[start]
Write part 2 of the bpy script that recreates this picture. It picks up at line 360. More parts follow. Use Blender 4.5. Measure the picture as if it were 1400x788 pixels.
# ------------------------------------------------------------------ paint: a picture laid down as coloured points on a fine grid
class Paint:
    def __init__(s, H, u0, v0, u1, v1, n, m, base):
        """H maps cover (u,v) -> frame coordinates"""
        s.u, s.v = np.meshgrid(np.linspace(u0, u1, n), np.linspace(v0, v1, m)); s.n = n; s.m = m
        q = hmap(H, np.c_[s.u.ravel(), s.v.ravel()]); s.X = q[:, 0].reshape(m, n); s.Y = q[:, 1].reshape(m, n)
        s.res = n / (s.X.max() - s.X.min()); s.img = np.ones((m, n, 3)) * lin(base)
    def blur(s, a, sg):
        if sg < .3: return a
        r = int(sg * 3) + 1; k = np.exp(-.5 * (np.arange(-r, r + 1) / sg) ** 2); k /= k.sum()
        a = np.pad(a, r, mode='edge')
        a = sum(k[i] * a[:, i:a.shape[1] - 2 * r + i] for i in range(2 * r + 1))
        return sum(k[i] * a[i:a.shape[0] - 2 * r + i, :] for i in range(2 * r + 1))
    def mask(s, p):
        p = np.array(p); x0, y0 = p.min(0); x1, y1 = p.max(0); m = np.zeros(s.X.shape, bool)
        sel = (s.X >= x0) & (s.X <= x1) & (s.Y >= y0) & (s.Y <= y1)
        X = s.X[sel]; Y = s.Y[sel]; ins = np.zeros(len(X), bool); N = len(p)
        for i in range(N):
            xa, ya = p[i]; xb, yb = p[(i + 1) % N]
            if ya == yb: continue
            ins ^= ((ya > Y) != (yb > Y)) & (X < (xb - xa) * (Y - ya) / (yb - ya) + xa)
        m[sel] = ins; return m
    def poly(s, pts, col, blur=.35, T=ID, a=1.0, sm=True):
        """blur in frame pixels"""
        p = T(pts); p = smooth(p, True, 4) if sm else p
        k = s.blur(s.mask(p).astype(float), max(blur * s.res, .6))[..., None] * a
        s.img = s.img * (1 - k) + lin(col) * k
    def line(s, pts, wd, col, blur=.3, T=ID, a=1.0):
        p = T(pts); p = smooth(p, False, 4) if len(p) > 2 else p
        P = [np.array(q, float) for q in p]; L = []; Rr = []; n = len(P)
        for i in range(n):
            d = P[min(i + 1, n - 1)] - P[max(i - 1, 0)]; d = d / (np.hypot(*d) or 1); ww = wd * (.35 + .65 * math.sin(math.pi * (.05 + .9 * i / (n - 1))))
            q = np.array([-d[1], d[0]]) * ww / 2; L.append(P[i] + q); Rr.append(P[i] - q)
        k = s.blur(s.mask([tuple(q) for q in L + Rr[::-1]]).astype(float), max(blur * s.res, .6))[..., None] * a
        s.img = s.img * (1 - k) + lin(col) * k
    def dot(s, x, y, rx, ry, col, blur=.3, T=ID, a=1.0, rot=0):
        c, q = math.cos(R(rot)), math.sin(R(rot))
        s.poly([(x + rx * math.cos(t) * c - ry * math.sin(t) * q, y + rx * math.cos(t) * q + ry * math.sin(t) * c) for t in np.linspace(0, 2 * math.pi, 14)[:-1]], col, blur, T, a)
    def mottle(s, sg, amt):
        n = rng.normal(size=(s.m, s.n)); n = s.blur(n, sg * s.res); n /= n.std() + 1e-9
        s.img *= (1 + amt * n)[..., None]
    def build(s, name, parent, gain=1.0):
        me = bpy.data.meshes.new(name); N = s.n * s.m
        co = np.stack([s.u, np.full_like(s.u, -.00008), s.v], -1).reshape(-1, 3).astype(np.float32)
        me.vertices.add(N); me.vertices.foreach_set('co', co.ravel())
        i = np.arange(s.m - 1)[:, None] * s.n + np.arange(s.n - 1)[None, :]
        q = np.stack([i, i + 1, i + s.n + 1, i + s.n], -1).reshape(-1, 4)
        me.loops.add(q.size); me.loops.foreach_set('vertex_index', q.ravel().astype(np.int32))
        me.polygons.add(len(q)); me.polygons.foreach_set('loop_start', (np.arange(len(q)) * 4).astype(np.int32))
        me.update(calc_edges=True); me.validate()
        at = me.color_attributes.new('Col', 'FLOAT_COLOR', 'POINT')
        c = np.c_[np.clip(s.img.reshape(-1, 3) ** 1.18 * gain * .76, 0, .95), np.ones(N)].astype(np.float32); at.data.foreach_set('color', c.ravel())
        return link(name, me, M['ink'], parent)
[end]
[start]
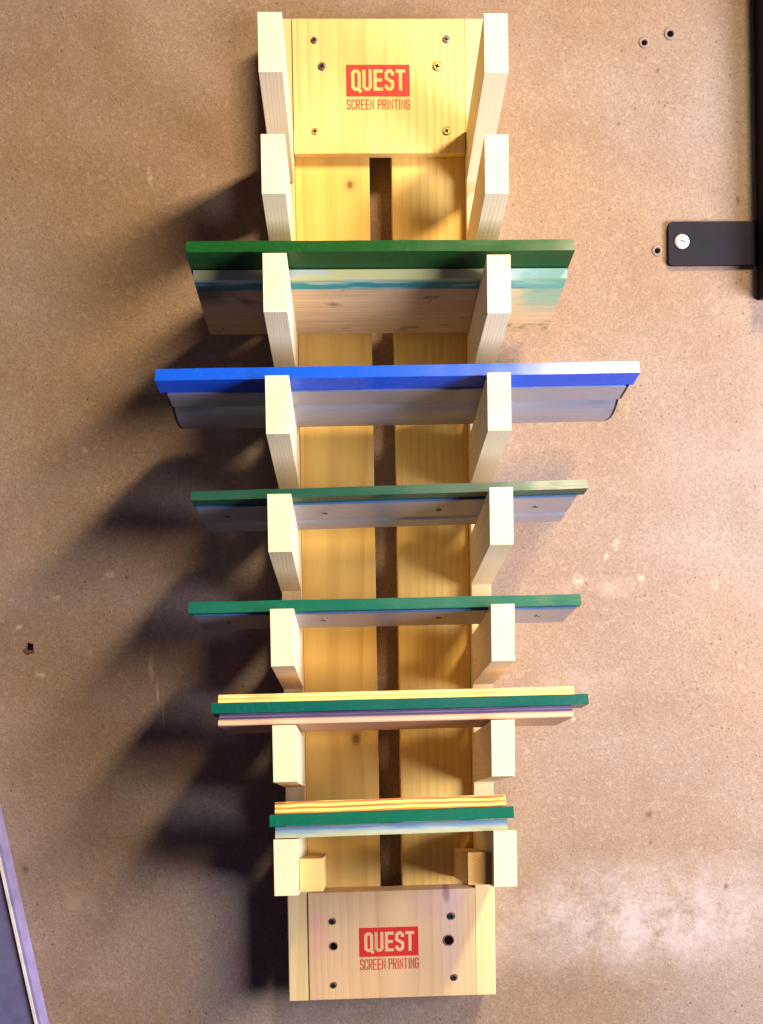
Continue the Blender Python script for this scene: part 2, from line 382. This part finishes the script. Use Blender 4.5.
[end]
[start]
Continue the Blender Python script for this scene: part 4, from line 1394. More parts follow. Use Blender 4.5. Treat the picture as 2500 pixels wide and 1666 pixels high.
[end]
» **DO THIS**
Identify the lines in the entries that hold "follow" and return each one.

» **COMPLETE ANSWER**
Write part 2 of the bpy script that recreates this picture. It picks up at line 360. More parts follow. Use Blender 4.5. Measure the picture as if it were 1400x788 pixels.
Continue the Blender Python script for this scene: part 4, from line 1394. More parts follow. Use Blender 4.5. Treat the picture as 2500 pixels wide and 1666 pixels high.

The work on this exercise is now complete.